釣り日和のある平日、ひとり迷路の中の堤防の先端で沖縄の三角編み笠をかぶって釣り糸を垂らしていた。
堤防を自転車に乗ってのろのろとやってくるおじいが目に入った。
おじいは近くに自転車を止め釣り道具をおろした。強い日差しを受けている自転車は、黒く古いがっしりした年代物だった。それに、荷台の横にいい具合に塩ビの管で竿立てが作られていた。荷台の太いゴム紐も昔から長く使っているものだとわかった。何年もあるいは何十年もこうして自転車で港に来ては釣りを楽しんできた様子がうかがえた。
おじいはとりあえず道具を置くと僕の近くに来て、黒縁のめがねの奥に愛嬌のある目を覗かせながら
「どうねえ、釣れてるね」
と聞いてきた。
「いやあ、一回当たりがあっただけっす・・・」
相変わらずの下手な釣りをしているのだった。
「釣りは釣れるまでやると釣れるんさあ」
と口角を緩ませて言って、おじいは釣りの準備をし始めた。沖縄の釣り人たちは、ときどき哲学じみたことをいうものだと思う。
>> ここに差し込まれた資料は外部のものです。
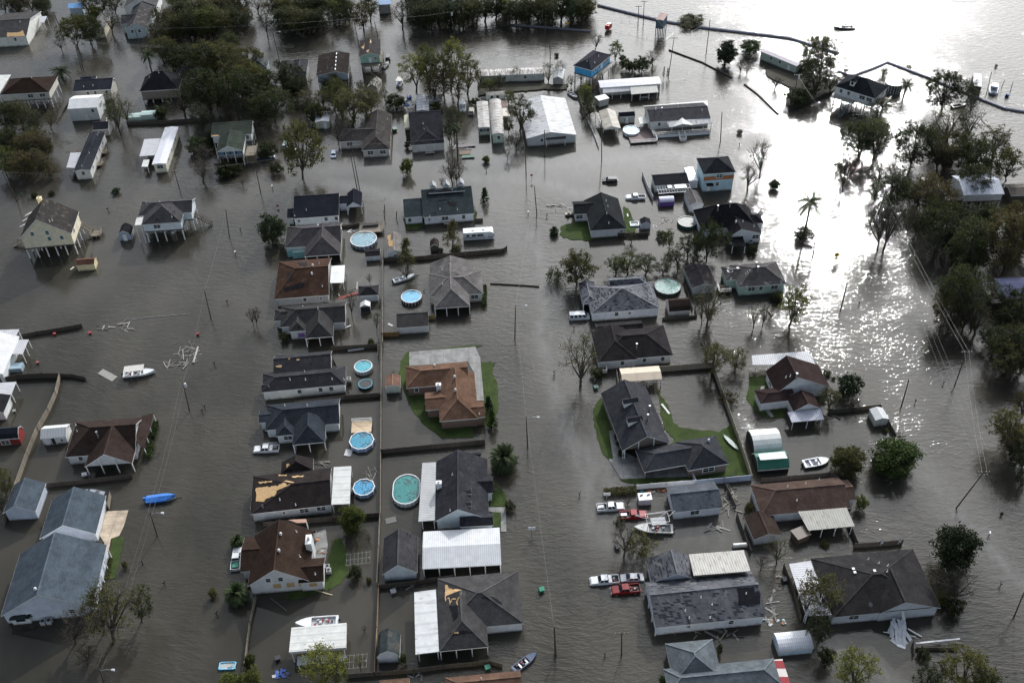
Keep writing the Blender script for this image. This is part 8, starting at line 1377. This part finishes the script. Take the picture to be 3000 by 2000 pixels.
TT('32',[((740,490),(740,300),240,'bush','cone','dense dark green bush in the bright water right of the maroon roof'),((560,640),(555,430),220,'loose','olive'),((770,620),(780,510),210,'bare','dark'),((730,1200),(740,990),290,'mag','olive','rounded olive bush right of the white motorboat'),((1150,1170),(1190,940),420,'mag','hedge','largest leafy double bush in the right-hand channel'),((1010,1170),(1020,1040),180,'bush','hedge'),((1720,70),(1850,-60),160,'sparse','dark'),((2200,960),(2230,620),360,'oak','olive'),((2330,1180),(2320,900),300,'oak','dark'),((2330,700),(2320,460),200,'loose','brown'),((2230,230),(2200,-120),480,'oak','dark'),((840,1540),(850,1420),110,'bush','green'),((540,310),(530,270),80,'bush','dark'),((2320,1330),(2340,1180),160,'loose','dark'),((1075,830),(1075,800),60,'bush','green'),((600,350),(600,340),40,'bush','olive')])
TT('33',[((1700,500),(1720,150),400,'mag','mag','large glossy dark magnolia right of the charcoal hip house'),((1700,800),(1720,590),420,'bare','olive'),((1620,830),(1620,720),150,'bush','olive'),((1720,930),(1720,800),160,'bush','dark'),((470,900),(500,600),430,'loose','olive','leaning dense tree over the striped corrugated awning'),((350,950),(330,680),220,'sparse','brown'),((450,1200),(440,960),260,'loose','dark'),((540,1400),(520,1250),150,'bush','dark'),((80,470),(70,240),240,'sparse','olive'),((780,1640),(820,1300),430,'loose','lime','bright yellow-green tree at the bottom edge below the collapsed porch'),((1780,1660),(1750,1270),480,'oak','olive'),((1480,1700),(1480,1400),300,'loose','dark'),((2040,1750),(1960,1450),300,'oak','dark'),((1420,1330),(1420,1270),120,'bush','dark'),((520,300),(520,270),100,'bush','olive'),((2140,30),(2140,0),30,'bush','dark')])
TT('03',[((1050,1180),(1080,650),560,'sparse','olive','large thinned tree overhanging the big blue-grey house'),((950,1120),(980,700),360,'loose','olive'),((1300,1000),(1330,700),260,'loose','dark'),((700,1200),(800,930),400,'bare','brown'),((800,1390),(790,1240),260,'bare','brown'),((1155,510),(1155,455),60,'bush','olive'),((1965,770),(1970,700),90,'bush','olive'),((2310,1420),(2300,1310),110,'bush','green'),((2130,1640),(2100,1500),230,'bush','green'),((2330,1650),(2310,1490),200,'bush','green')])
palm('03',(2180,800),(2180,640),200,'spreading palm beside the boarded-up brown house', fan=True); palm('03',(2180,300),(2180,215),120,'palm at the back corner of the chocolate roof', fan=True)
TT('12',[((2140,640),(2135,500),115,'cone','cone','upright evergreen shrub beside the brick house, upper of two'),((2170,780),(2165,615),125,'cone','hedge','upright evergreen shrub beside the brick house, lower of two'),((2190,1400),(2200,1300),120,'bare','dark'),((2330,1540),(2330,1470),100,'bush','dark'),((890,1590),(890,1520),120,'bush','green'),((1260,300),(1240,280),60,'bare','dark')])
palm('12',(2270,1150),(2275,925),240,'big full fan palm at the street edge right of the twin-dormer house', fan=True)
TT('13',[((895,160),(890,-40),240,'mag','green','leafy green shrub tree in the back corner of the chocolate house yard'),((630,1640),(640,1260),430,'loose','lime','yellow-green wind-bent tree at the bottom edge beside the cream carport'),((740,1600),(760,1320),240,'loose','green'),((965,1450),(965,1310),110,'sparse','lime'),((920,600),(920,490),140,'bush','dark'),((930,330),(930,270),120,'bare','dark'),((1040,640),(1040,600),60,'bush','olive'),((1000,1100),(1000,1050),80,'bare','brown'),((0,1620),(0,1400),130,'loose','lime'),((1360,1400),(1360,1290),70,'bush','dark'),((1040,280),(1040,210),80,'bare','brown')])
TT('23',[((1025,400),(1030,150),330,'bare','olive','stripped bare tree standing among debris beside the shrimp boat'),((1180,380),(1200,210),300,'fallen','olive','fallen olive tree crown in front of the shrimp boat'),((1395,1570),(1395,1515),85,'mag','hedge','small round shrub at the bottom edge left of the sea-green roof'),((2290,520),(2300,420),170,'bare','brown'),((1010,100),(960,60),150,'fallen','dark'),((1900,1300),(1890,1200),60,'bush','dark'),((1500,1430),(1500,1350),70,'bush','dark')])
TT('02',[((60,1420),(60,1180),190,'loose','olive'),((20,1560),(20,1380),170,'loose','dark'),((-10,1280),(10,1150),130,'loose','olive')])
hedge('02',[(1435,740),(1400,880)],.6,1.6,1.3,'clipped green hedge at the porch of the brown gabled house, upper end'); hedge('02',[(1392,925),(1378,985)],.6,1.6,1.3,'middle block of clipped hedge at the brown gabled house porch'); hedge('02',[(1372,995),(1358,1060)],.6,1.6,1.2,'lowest block of clipped hedge at the brown gabled house porch')
hedge('11',[(2100,1060),(2098,1240)],.6,1.2,1.4,'clipped hedge along the right wall of the stone-grey house'); hedge('03',[(1020,420),(985,600)],.3,1.0,.5,'low planted bed edged in white beside the big blue-grey house','olive')
rr = random.Random(77)
for t, x0, x1, y0, y1, n_ in (('00',1380,2300,60,430,34),('00',0,420,60,130,9),('10',170,640,120,320,20),('10',640,900,60,240,9),('10',1430,2352,120,270,26),('20',0,720,80,215,20),('00',0,460,1230,1640,14),('10',0,560,800,1130,8),('10',620,1120,820,1120,7)):
    for _ in range(n_): x, y = rr.uniform(x0, x1), rr.uniform(y0, y1); h_ = rr.uniform(110,200); tree(t, (x, y),(x + rr.uniform(-20,20), y - h_), rr.uniform(120,200), rr.choice(['loose','loose','oak','sparse']), rr.choice(['dark','olive','brown','dark']))
for t, x0, x1, y0, y1, n_ in (('31',1450,2352,520,1000,13),('31',1080,1520,200,650,6),('00',1480,2352,520,1120,10),('30',800,2300,1300,1600,9),('31',1650,2352,1320,1600,6),('32',2130,2400,100,1250,6)):
    for _ in range(n_): x, y = rr.uniform(x0, x1), rr.uniform(y0, y1); h_ = rr.uniform(220,330); tree(t, (x, y),(x + rr.uniform(-30,30), y - h_), rr.uniform(240,400), rr.choice(['oak','sparse','loose','sparse']) if x > 0 and t != '00' else 'oak', rr.choice(['dark','dark','brown','olive']))
settle()
for o in list(C.objects):
    if o.name.startswith('roof') and False: pass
おじいはその季節のそのポイントが気に入ったらしく、よく会うようになり、よく話もするようになった。
おじいはコチを狙いに来ていた。コチを釣るには、ここではスルル(きびなご)を一匹丸ごと使うことが多いのだが、その仕掛け針は三センチくらいの間隔で二本付ける。その一本はスルルの目を通してからえらに掛けて針が外れないようにし、もう一本は食いつきやすい腹の辺りに掛ける。これはなかなかな工夫だ。教えてもらいながら作ってみなくては到底できないが、こんな仕掛け作りもおじいが丁寧に教えてくれた。
おじいは緩い感じで釣りをしているが、コチは当たりがほとんどわからないので、話をしながらも気を張らずにどこか慎重に細い穂先を見る。そして、当たりがあったときの置き竿をさっと振り上げる感じなどは、腕が立つのに気のいい素浪人のようにも見えた。